=== Short problem ===
Copy all of the material word for word, except for the pictures.

=== Information provided ===
________________
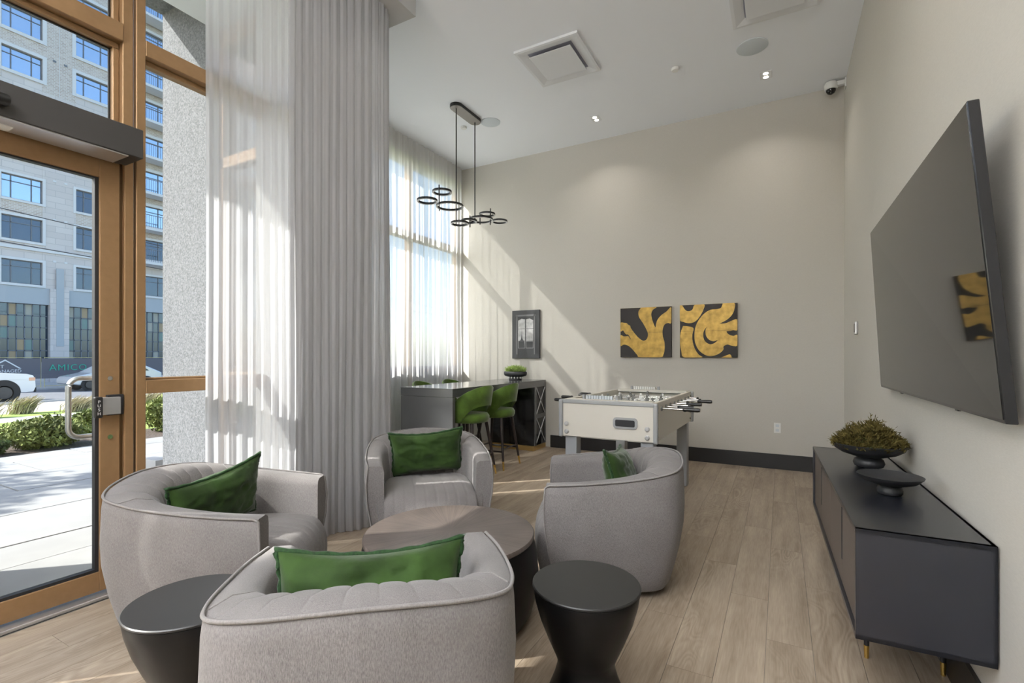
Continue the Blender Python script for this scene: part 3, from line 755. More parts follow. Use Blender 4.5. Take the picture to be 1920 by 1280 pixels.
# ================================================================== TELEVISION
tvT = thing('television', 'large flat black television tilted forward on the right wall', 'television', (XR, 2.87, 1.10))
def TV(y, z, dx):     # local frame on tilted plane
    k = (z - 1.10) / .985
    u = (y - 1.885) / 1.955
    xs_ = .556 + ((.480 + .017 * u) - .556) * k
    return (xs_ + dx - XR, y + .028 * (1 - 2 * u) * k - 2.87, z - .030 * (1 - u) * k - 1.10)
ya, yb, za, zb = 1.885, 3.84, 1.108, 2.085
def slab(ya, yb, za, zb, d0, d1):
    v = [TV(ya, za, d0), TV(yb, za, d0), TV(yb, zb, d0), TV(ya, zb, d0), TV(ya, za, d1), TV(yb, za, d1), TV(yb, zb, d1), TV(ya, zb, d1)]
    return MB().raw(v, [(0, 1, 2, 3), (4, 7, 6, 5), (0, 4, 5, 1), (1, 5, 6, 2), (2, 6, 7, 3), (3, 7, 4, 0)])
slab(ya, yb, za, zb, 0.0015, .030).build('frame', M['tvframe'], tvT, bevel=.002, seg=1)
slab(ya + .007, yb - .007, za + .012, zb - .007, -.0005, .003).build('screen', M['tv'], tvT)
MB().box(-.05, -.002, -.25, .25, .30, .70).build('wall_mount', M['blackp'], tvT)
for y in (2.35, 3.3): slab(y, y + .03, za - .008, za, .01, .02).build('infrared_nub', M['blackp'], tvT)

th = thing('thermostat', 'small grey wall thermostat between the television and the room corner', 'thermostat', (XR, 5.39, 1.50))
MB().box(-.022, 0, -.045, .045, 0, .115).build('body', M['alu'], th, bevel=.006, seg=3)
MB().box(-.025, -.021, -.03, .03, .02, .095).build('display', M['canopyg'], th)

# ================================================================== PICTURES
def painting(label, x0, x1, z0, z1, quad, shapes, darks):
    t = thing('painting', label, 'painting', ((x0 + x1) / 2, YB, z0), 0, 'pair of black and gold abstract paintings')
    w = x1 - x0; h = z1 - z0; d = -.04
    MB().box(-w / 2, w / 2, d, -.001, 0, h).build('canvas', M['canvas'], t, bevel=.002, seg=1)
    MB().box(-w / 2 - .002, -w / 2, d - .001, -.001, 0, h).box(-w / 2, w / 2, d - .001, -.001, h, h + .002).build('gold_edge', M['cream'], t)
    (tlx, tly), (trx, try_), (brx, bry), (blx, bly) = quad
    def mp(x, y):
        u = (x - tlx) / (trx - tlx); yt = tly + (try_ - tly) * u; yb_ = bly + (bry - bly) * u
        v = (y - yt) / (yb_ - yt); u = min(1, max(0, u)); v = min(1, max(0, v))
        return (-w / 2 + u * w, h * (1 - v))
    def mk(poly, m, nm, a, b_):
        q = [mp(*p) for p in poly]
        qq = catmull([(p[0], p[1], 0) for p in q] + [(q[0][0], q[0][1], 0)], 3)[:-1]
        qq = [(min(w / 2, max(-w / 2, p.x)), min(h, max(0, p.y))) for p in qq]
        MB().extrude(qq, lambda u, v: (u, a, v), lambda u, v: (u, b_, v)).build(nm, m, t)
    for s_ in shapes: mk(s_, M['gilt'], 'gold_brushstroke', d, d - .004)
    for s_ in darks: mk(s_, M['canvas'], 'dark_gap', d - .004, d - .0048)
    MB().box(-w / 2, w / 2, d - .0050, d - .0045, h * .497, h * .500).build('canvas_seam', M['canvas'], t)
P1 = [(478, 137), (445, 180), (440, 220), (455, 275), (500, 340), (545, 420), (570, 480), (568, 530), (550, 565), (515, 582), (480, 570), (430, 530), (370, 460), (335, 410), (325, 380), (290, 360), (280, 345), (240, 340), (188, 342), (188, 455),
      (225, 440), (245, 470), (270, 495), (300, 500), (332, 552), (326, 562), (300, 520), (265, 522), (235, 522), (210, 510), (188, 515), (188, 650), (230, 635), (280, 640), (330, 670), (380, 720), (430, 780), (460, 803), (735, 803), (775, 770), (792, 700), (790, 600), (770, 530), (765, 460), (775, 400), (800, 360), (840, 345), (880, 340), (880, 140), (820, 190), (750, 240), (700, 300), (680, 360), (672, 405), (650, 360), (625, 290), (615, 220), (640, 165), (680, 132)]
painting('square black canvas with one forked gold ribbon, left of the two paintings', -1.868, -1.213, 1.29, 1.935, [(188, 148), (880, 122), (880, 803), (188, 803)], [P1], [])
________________
=== Written answer ===
Continue the Blender Python script for this scene: part 3, from line 755. More parts follow. Use Blender 4.5. Take the picture to be 1920 by 1280 pixels.
# ================================================================== TELEVISION
tvT = thing('television', 'large flat black television tilted forward on the right wall', 'television', (XR, 2.87, 1.10))
def TV(y, z, dx):     # local frame on tilted plane
    k = (z - 1.10) / .985
    u = (y - 1.885) / 1.955
    xs_ = .556 + ((.480 + .017 * u) - .556) * k
    return (xs_ + dx - XR, y + .028 * (1 - 2 * u) * k - 2.87, z - .030 * (1 - u) * k - 1.10)
ya, yb, za, zb = 1.885, 3.84, 1.108, 2.085
def slab(ya, yb, za, zb, d0, d1):
    v = [TV(ya, za, d0), TV(yb, za, d0), TV(yb, zb, d0), TV(ya, zb, d0), TV(ya, za, d1), TV(yb, za, d1), TV(yb, zb, d1), TV(ya, zb, d1)]
    return MB().raw(v, [(0, 1, 2, 3), (4, 7, 6, 5), (0, 4, 5, 1), (1, 5, 6, 2), (2, 6, 7, 3), (3, 7, 4, 0)])
slab(ya, yb, za, zb, 0.0015, .030).build('frame', M['tvframe'], tvT, bevel=.002, seg=1)
slab(ya + .007, yb - .007, za + .012, zb - .007, -.0005, .003).build('screen', M['tv'], tvT)
MB().box(-.05, -.002, -.25, .25, .30, .70).build('wall_mount', M['blackp'], tvT)
for y in (2.35, 3.3): slab(y, y + .03, za - .008, za, .01, .02).build('infrared_nub', M['blackp'], tvT)

th = thing('thermostat', 'small grey wall thermostat between the television and the room corner', 'thermostat', (XR, 5.39, 1.50))
MB().box(-.022, 0, -.045, .045, 0, .115).build('body', M['alu'], th, bevel=.006, seg=3)
MB().box(-.025, -.021, -.03, .03, .02, .095).build('display', M['canopyg'], th)

# ================================================================== PICTURES
def painting(label, x0, x1, z0, z1, quad, shapes, darks):
    t = thing('painting', label, 'painting', ((x0 + x1) / 2, YB, z0), 0, 'pair of black and gold abstract paintings')
    w = x1 - x0; h = z1 - z0; d = -.04
    MB().box(-w / 2, w / 2, d, -.001, 0, h).build('canvas', M['canvas'], t, bevel=.002, seg=1)
    MB().box(-w / 2 - .002, -w / 2, d - .001, -.001, 0, h).box(-w / 2, w / 2, d - .001, -.001, h, h + .002).build('gold_edge', M['cream'], t)
    (tlx, tly), (trx, try_), (brx, bry), (blx, bly) = quad
    def mp(x, y):
        u = (x - tlx) / (trx - tlx); yt = tly + (try_ - tly) * u; yb_ = bly + (bry - bly) * u
        v = (y - yt) / (yb_ - yt); u = min(1, max(0, u)); v = min(1, max(0, v))
        return (-w / 2 + u * w, h * (1 - v))
    def mk(poly, m, nm, a, b_):
        q = [mp(*p) for p in poly]
        qq = catmull([(p[0], p[1], 0) for p in q] + [(q[0][0], q[0][1], 0)], 3)[:-1]
        qq = [(min(w / 2, max(-w / 2, p.x)), min(h, max(0, p.y))) for p in qq]
        MB().extrude(qq, lambda u, v: (u, a, v), lambda u, v: (u, b_, v)).build(nm, m, t)
    for s_ in shapes: mk(s_, M['gilt'], 'gold_brushstroke', d, d - .004)
    for s_ in darks: mk(s_, M['canvas'], 'dark_gap', d - .004, d - .0048)
    MB().box(-w / 2, w / 2, d - .0050, d - .0045, h * .497, h * .500).build('canvas_seam', M['canvas'], t)
P1 = [(478, 137), (445, 180), (440, 220), (455, 275), (500, 340), (545, 420), (570, 480), (568, 530), (550, 565), (515, 582), (480, 570), (430, 530), (370, 460), (335, 410), (325, 380), (290, 360), (280, 345), (240, 340), (188, 342), (188, 455),
      (225, 440), (245, 470), (270, 495), (300, 500), (332, 552), (326, 562), (300, 520), (265, 522), (235, 522), (210, 510), (188, 515), (188, 650), (230, 635), (280, 640), (330, 670), (380, 720), (430, 780), (460, 803), (735, 803), (775, 770), (792, 700), (790, 600), (770, 530), (765, 460), (775, 400), (800, 360), (840, 345), (880, 340), (880, 140), (820, 190), (750, 240), (700, 300), (680, 360), (672, 405), (650, 360), (625, 290), (615, 220), (640, 165), (680, 132)]
painting('square black canvas with one forked gold ribbon, left of the two paintings', -1.868, -1.213, 1.29, 1.935, [(188, 148), (880, 122), (880, 803), (188, 803)], [P1], [])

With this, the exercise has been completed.